I read both the overture and the statement and felt for both sides in this matter. I know that progressives who believe in full LGBTQ inclusion believe such an amendment is necessary in order to ensure that LGBTQ persons can be fully welcomed into the life of the church. Having worked with Presbyterians, I know the impact the 1996 overture that banned LGBTQ persons from ordination had on pastors and those who wanted to be pastors. And I know the impact such a ban had in my own denomination where I had to remain silent through my own ordination process. Conservatives who are upset now must and should know the hurt that many LGBTQ people who felt called by God to serve experienced when they were told by their churches that they could not fulfill that call to ministry.
That said, progressives shouldn’t repay kind for kind either because if this overture is approved, that is what could happen. Conservatives would either have to hide their true feelings or leave the denomination, which is pretty much what happened with LGBTQ people thirty years ago.
What I’ve learned over the years is that while there are some people who are truly bigoted towards sexual minorities, others truly believe in their interpretation of scripture. I think they are wrong in the matter, but I also think if they come to this decision believing it is where God leads them, I also have to give them some room to have those beliefs.
I’ve shared the story of an elderly man who voted against me serving on a church board because of being gay. But he shared privately after the vote his earnestness in seeking a resolution and couldn’t reconcile his understanding of Scripture with me.
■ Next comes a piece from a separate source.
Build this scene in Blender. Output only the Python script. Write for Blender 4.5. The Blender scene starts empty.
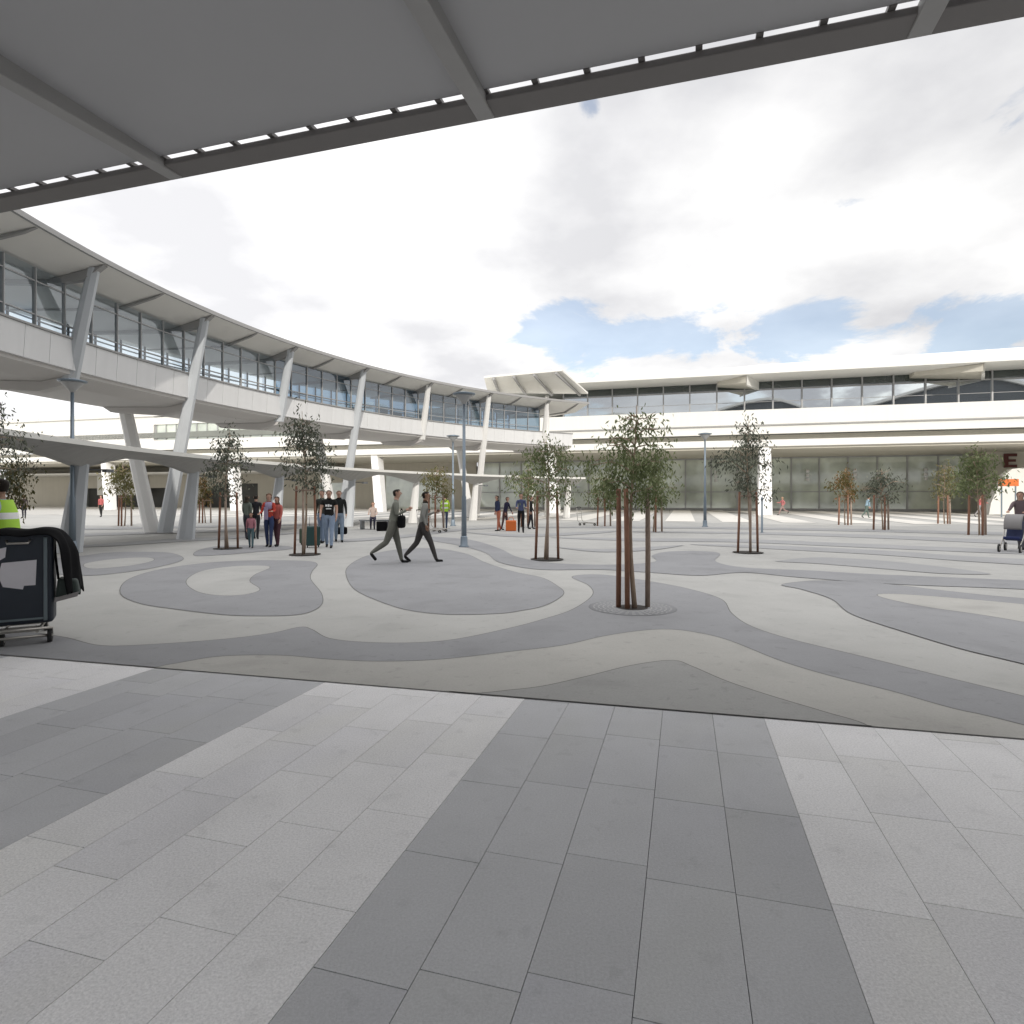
import bpy, bmesh, math, random
from mathutils import Vector, Matrix
random.seed(7)
R = math.radians
scn = bpy.context.scene
COL = scn.collection
# ------------------------------------------------------------------ camera numbers
F = 605.0; HZ = 497.0; EYE = 1.6
def ray(px, py, Y):                     # point of the place at depth Y
    return Vector(((px-512)/F*Y, Y, EYE+(HZ-py)/F*Y))
def g(px, py, z=0.0):                   # point of the ground
    Y = EYE*F/(py-HZ)
    return Vector(((px-512)/F*Y, Y, z))
PH = math.atan(172/605.0); CP, SP = math.cos(PH), math.sin(PH)
def uv(u, v, z=0.0):                    # frame of the terminal (u along the facade, v away from us)
    return Vector((u*CP+v*SP, -u*SP+v*CP, z))
CX, CY = 22.0, 17.0                     # centre of the curved walkway
def pol(r, deg, z=0.0):
    return Vector((CX+r*math.cos(R(deg)), CY+r*math.sin(R(deg)), z))

# ------------------------------------------------------------------ materials
MATS = {}
def mat(name, col, rough=0.6, metal=0.0, var=0.12, scale=3.0, speck=0.0, speck_scale=150.0, bump=0.0, bump_scale=40.0, attr=False, streak=0.0, spec=0.5, spots=0.0):
    if name in MATS: return MATS[name]
    m = bpy.data.materials.new(name); m.use_nodes = True
    nt = m.node_tree; N = nt.nodes; L = nt.links
    b = N['Principled BSDF']; b.inputs['Roughness'].default_value = rough; b.inputs['Metallic'].default_value = metal
    b.inputs['Specular IOR Level'].default_value = spec
    tc = N.new('ShaderNodeTexCoord')
    def math_(op, a, bb=None, c=None):
        n = N.new('ShaderNodeMath'); n.operation = op
        for i, q in enumerate((a, bb, c)):
            if q is None: continue
            if isinstance(q, (int, float)): n.inputs[i].default_value = q
            else: L.new(q, n.inputs[i])
        return n.outputs[0]
    n1 = N.new('ShaderNodeTexNoise'); n1.inputs['Scale'].default_value = scale; n1.inputs['Detail'].default_value = 6; n1.inputs['Roughness'].default_value = 0.6
    L.new(tc.outputs['Object'], n1.inputs['Vector'])
    f = math_('MULTIPLY_ADD', n1.outputs['Fac'], 2*var, 1-var)
    n1b = N.new('ShaderNodeTexNoise'); n1b.inputs['Scale'].default_value = scale*0.13; n1b.inputs['Detail'].default_value = 3
    L.new(tc.outputs['Object'], n1b.inputs['Vector'])
    f = math_('MULTIPLY', f, math_('MULTIPLY_ADD', n1b.outputs['Fac'], 1.4*var, 1-0.7*var))
    if speck:
        n2 = N.new('ShaderNodeTexNoise'); n2.inputs['Scale'].default_value = speck_scale; n2.inputs['Detail'].default_value = 3; n2.inputs['Roughness'].default_value = 0.8
        L.new(tc.outputs['Object'], n2.inputs['Vector'])
        f = math_('MULTIPLY', f, math_('MULTIPLY_ADD', n2.outputs['Fac'], 2*speck, 1-speck))
    if spots:
        for sc_, lo, hi in ((7.0, .60, .70), (1.1, .52, .72), (38.0, .66, .72)):
            n5 = N.new('ShaderNodeTexNoise'); n5.inputs['Scale'].default_value = sc_; n5.inputs['Detail'].default_value = 5; n5.inputs['Distortion'].default_value = .4
            L.new(tc.outputs['Object'], n5.inputs['Vector'])
            m5 = N.new('ShaderNodeMapRange'); m5.interpolation_type = 'SMOOTHSTEP'; m5.inputs['From Min'].default_value = lo; m5.inputs['From Max'].default_value = hi
            m5.inputs['To Min'].default_value = 1.0; m5.inputs['To Max'].default_value = 1-spots; L.new(n5.outputs['Fac'], m5.inputs['Value'])
            f = math_('MULTIPLY', f, m5.outputs[0])
    if streak:
        mp = N.new('ShaderNodeMapping'); mp.inputs['Scale'].default_value = (2.2, 2.2, 0.12); L.new(tc.outputs['Object'], mp.inputs['Vector'])
        n4 = N.new('ShaderNodeTexNoise'); n4.inputs['Scale'].default_value = 1.5; n4.inputs['Detail'].default_value = 5
        L.new(mp.outputs[0], n4.inputs['Vector'])
        f = math_('MULTIPLY', f, math_('MULTIPLY_ADD', n4.outputs['Fac'], 2*streak, 1-streak))
    vm = N.new('ShaderNodeVectorMath'); vm.operation = 'SCALE'; vm.inputs[0].default_value = col
    if attr:
        at = N.new('ShaderNodeAttribute'); at.attribute_name = 'tone'
        vm2 = N.new('ShaderNodeVectorMath'); vm2.operation = 'MULTIPLY'; L.new(at.outputs['Color'], vm2.inputs[0]); vm2.inputs[1].default_value = col
        L.new(vm2.outputs[0], vm.inputs[0])
    L.new(f, vm.inputs['Scale']); L.new(vm.outputs[0], b.inputs['Base Color'])
    if bump:
        n3 = N.new('ShaderNodeTexNoise'); n3.inputs['Scale'].default_value = bump_scale; n3.inputs['Detail'].default_value = 4
        L.new(tc.outputs['Object'], n3.inputs['Vector'])
        bp = N.new('ShaderNodeBump'); bp.inputs['Strength'].default_value = bump; bp.inputs['Distance'].default_value = 0.01
        L.new(n3.outputs['Fac'], bp.inputs['Height']); L.new(bp.outputs[0], b.inputs['Normal'])
    MATS[name] = m; return m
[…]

He said this with tears in his eyes because I think he wished he could. But his wanting to explain his vote to me was his attempt to trying to be in relationship with me. I really can’t believe that every traditional Presbyterian wants to be hurtful to LGBTQ Presbyterians.
I want to believe that those in favor of this proposed overture would want to either to find a way that both sides could live together and also not hinder LGBTQ persons from being affirmed in their calling to ministry.
Way back in the nineties, whenever a church had to take a difficult vote on this issue, there was always someone that would say something to the effect, “now we have some healing to do.” That small phrase said a lot. It believed that while the vote was important, it was not more important than the whole body which was now living in tension. Relationships had to be mended in order to move forward. This wasn’t a winner-take-all, zero-sum kind of win because this was the church and we were about more than just who won and who lost.
We don’t live in the ‘90s anymore. The world is less charitable on all sides. Conservatives and progressives are more about power and righteousness than they are about grace and mercy. The Trump years have only accelerated this trend.
So I think this overture will pass. It may not have the effect that conservative Presbyterians fear, but it wouldn’t be shocking if it did. Because we don’t give others the benefit of the doubt, we don’t give people- even our enemies, grace. I think this might lead to more conservatives leaving the denomination which will make it safer for LGBTQ Presbyterians.
But I’m not certain it will be good for the body of Christ as a whole.